Pre-parenthood, you probably had to deal with bad influences of your own. In university or college, teenagers may drink, smoke and encounter the same experiences as you. Do you remember having your first drink at a party? As a university student, I have seen first-hand how many students vow to never drink again after a night out.

We students make mistakes and learn from them, just like you have. Learning from our experiences is a part of life. This allows us to become more responsible and mature and prepares us for future decisions. So relax mom and dad, your children are not the stereotypical teenagers you see on television, but are real people that have their own values, responsibilities and goals.

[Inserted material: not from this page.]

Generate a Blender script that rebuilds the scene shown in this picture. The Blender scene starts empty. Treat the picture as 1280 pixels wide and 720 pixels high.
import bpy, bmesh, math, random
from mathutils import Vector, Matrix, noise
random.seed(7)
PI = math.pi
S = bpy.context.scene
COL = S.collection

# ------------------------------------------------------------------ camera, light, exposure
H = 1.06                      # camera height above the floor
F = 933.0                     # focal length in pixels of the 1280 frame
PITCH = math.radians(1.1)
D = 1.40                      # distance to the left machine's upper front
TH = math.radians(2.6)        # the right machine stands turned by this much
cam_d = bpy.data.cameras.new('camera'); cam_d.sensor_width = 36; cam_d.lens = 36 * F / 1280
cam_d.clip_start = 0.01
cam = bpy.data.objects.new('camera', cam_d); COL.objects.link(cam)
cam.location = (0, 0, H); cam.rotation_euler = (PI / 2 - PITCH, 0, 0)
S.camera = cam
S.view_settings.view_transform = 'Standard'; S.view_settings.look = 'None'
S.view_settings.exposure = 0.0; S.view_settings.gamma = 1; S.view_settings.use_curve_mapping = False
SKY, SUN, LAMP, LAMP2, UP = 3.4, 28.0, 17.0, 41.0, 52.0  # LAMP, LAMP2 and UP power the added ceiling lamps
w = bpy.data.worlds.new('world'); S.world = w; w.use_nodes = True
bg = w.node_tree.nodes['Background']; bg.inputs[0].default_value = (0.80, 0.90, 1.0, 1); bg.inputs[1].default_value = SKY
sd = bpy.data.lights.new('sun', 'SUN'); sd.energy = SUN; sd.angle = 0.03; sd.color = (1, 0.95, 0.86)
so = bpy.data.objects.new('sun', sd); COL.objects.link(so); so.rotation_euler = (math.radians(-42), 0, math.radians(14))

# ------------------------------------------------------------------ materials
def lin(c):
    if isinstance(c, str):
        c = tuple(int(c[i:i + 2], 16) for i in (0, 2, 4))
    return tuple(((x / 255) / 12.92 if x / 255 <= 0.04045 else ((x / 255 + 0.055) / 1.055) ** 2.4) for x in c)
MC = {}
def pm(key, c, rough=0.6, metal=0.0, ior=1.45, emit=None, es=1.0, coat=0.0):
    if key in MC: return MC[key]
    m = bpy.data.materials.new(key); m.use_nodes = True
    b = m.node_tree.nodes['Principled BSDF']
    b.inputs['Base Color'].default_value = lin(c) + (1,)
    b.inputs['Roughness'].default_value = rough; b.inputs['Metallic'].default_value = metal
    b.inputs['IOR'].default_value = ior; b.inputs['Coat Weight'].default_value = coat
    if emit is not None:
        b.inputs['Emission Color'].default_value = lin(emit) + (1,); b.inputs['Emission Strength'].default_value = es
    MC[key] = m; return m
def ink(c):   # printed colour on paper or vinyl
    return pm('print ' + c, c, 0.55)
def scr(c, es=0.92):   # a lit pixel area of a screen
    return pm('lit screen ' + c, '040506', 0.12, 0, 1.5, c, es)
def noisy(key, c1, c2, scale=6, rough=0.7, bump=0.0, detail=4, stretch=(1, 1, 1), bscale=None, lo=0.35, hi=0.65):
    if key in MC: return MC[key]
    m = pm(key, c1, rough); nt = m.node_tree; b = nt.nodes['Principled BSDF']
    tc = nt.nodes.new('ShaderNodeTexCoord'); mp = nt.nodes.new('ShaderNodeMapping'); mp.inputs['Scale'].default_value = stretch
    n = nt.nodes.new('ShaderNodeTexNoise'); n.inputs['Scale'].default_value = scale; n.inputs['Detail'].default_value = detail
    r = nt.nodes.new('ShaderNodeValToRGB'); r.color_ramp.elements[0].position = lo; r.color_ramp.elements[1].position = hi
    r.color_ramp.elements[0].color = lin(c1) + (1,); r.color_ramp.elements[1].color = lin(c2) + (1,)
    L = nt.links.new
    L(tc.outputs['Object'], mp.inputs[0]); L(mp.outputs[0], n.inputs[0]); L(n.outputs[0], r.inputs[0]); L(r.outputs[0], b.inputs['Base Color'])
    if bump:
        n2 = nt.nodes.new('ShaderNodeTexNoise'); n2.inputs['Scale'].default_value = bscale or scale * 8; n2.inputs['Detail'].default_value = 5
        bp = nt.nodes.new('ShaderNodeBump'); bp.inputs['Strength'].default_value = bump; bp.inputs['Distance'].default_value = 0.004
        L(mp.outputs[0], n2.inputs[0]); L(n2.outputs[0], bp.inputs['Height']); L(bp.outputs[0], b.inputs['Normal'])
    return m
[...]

Here are 5 things your kids want you to relax about.

1. 
"Stop getting mad because I got a B-. You're stressing me out!"
Unlike the ones you’ve grown used to seeing throughout your child’s time at high school, university marks can be quite different. If your child is living away from home, they will not have anyone addressing their time management skills, and will have to manage their time on their own.

Many first-year students find themselves with lower-than-expected grades because they have not adjusted to university life. The work effort that resulted in an A grade in high school can become a B (or even lower) in university. After first year, students usually adjust to their independent environment, but this doesn't mean they will receive a better marks.

Though they may have given all their effort, the professor may not have liked their work and with many courses, the grade you receive may not always reflect the amount of effort and time spent on an assignment. Fine art paintings and English opinion pieces are great examples of how marks alone cannot truly judge a piece of work. When your child has put forth their best effort, it is an achievement to them whether or not they received a high mark.

2. 
"Don't worry mom, we're not smoking pot everyday."
In 2007, the Center for Addiction and Mental Health Ontario reported a major decrease in drug use among teens since 1999. Adolescent marijuana use has dropped from 32 per cent to 29 per cent, hallucinogens from 13 to six per cent, and surprisingly, smoking cigarettes has decreased from 28 to 12 per cent.

Students who come across marijuana and other drugs during their first year may experiment with them once or twice, but not all always. I have seen some first-year students declining the offer of a joint during frosh week. If a student does not want to be involved in a certain activity, they generally have no problem declining it. Curiosity is a way to experience life lessons. Despite a student's experimentation with drugs, they still have priorities to look after and goals to accomplish.